Owens argued that Shapiro was “standing against everything that Charlie believed in” and referred to him as a “little worm.”
Former presidential candidate Vivek Ramaswamy also condemned the concept of a “Heritage American,” a term that has gained popularity among people on the right, which is effectively used to disparage many immigrants.
“It’s a belief that those with roots in the colonial period are more American than those whose lineage in the United States began more recently,” MS NOW explained. The term has picked up traction as President Donald Trump continues to peddle numerous xenophobic policies.
“The idea that a ‘heritage American’ is more American than another American is un-American at its core,” Ramaswamy said in a speech on Friday, during which he also called out the bigotry he’s faced ― and Fuentes’ antisemitism.
Vice President JD Vance did little to address concerns about growing bigotry in the party and appeared to brush aside the issues raised by Ramaswamy and Shapiro, The New York Times reported.
“I didn’t bring a list of conservatives to denounce and deplatform,” Vance said during his speech on Sunday.

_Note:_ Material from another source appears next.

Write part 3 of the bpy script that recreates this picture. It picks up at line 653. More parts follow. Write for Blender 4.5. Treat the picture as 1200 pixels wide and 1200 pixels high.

The discord echoed the spats Republicans have recently had over these issues. For example, Kevin Roberts, president of the Heritage Foundation, initially supported Carlson when he was criticized for doing the Fuentes interview and denounced those who questioned the talk show host. Roberts later apologized after receiving backlash from the right.
A Politico story exposing racist and antisemitic texts sent in a group chat of young Republicans has also roiled the party.
Turning Point USA CEO Erika Kirk, who has taken over leadership following her husband’s death, attempted to spin the schisms as a healthy debate.
“Feels like a Thanksgiving dinner where your family’s hashing out the family business,” Kirk said, per The Associated Press.